Workshops

Workshop in action

Many organizations say they are customer-focused, but are they really? Are they delivering the right products and services to their customers? Do they understand what end-users need versus what they want? Do they really know their audience and their journeys?

And what about the product teams? Do they know who their competition is and if what they're building is better? Are they aligned not just on how to build the product, but why?

I plan and run workshops that answer these questions.

Workshop Planning

I love connecting with real people and facilitating activities that bring groups together to solve problems. Workshops can be a lot of fun, but you must put the work in first. Proper planning enables high-performing teams to imagine possibilities and properly take action. Pre-workshop activities start with understanding goals and developing a problem statement. If we understand who and what we’re trying to solve for, we can focus on what success looks like and properly plan activities to get us there.

Pre-planning actives include:

  • Identify workshop goals and purpose
  • Understand the challenge
  • Pin-down key participants
  • Prepare pre-workshop participant "homework"
  • Determine roles, prepare agenda and activities
  • Plan logistics for in-person (room, meals, projector, stickies)
  • Schedule white-board onboarding/training for virtual workshops
  • Set schedules and send invites

"Design used to be the seasoning you’d sprinkle on for taste; now it’s the flour you need at the start of the recipe."

— John Maeda

Workshop Facilitation

We've set expectation and prepared an agenda. But even if participants come prepared, we also want them to think creatively, be open to new ideas, and participating.

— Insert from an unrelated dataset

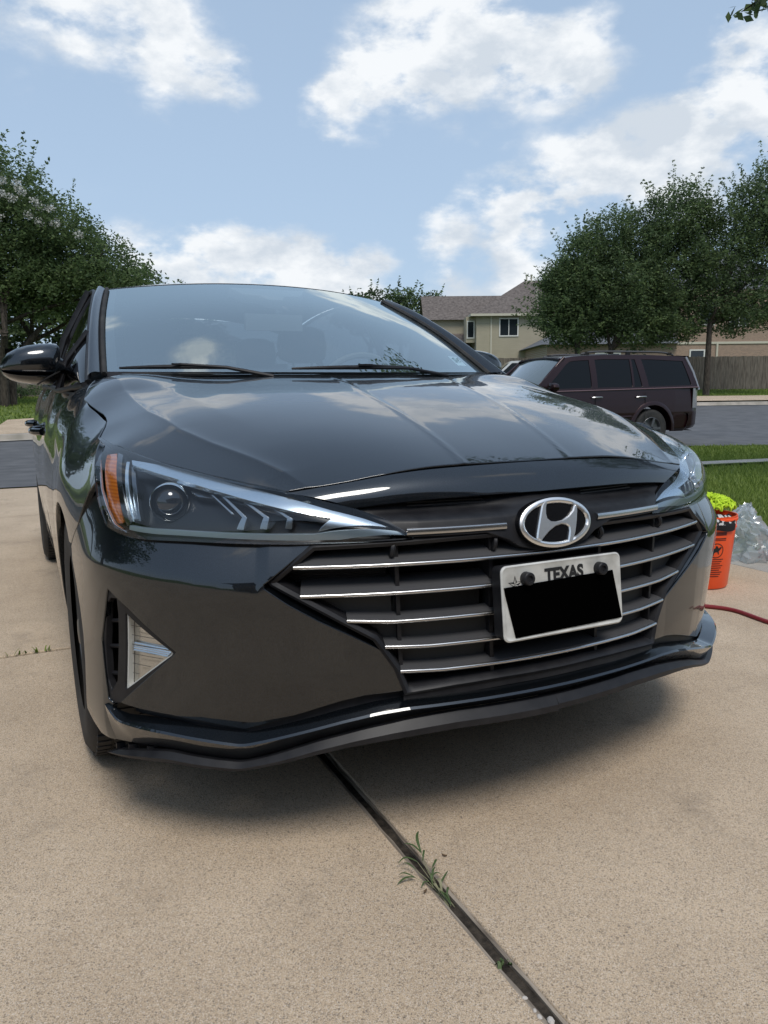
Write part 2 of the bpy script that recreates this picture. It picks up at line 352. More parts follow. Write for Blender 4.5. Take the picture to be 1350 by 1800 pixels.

Begin with an ice-breaker. It’s an easy activity for everyone and should make them feel comfortable and safe. It also eases them into actively participating and sketching. In a workshop, you may not always get at answers right away, or even at all. When something doesn’t work, move on and try something else so as not to stymie creativity or the flow of ideas. Workshops should be a place where you can experiment, "think outside the box", and collaborate with cross-functional teams.

Pro Tips: Find the balance between keeping to the agenda, and participant creativity. Use voting to keep momentum. Vary your exercises and try to make them take the same form as the end product. For example, if you are testing a service, you could use role playing or storyboarding to think like the users and the journey they take. You can prototype for a web interface using paper prototypes to navigate through pages. A quick sketch is sometimes the best solution.

Facilitation actives include:

  • Final technology checks
  • Build participant rapport and make them feel comfortable
  • Introduction, agenda, and ice-breaker
  • Run activities
  • Document workshop artifacts
  • Keep to the schedule and Keep it Fun

a design process

"Good design is actually a lot harder to notice than poor design, in part because good designs fit our needs so well that the design is invisible"

— Donald A. Norman

Post-Workshop Analysis

a design process

Once the workshop facilitation has ended and the participants are on their way home, the real work begins. We take our key learnings and map these to a roadmap solution for our product teams.

Post-Workshop activities include:

  • Synthesize and analyze key workshop learnings
  • Prepare analysis and report(s)
  • Map solutions to feature development
  • Enjoy your favorite adult beverage!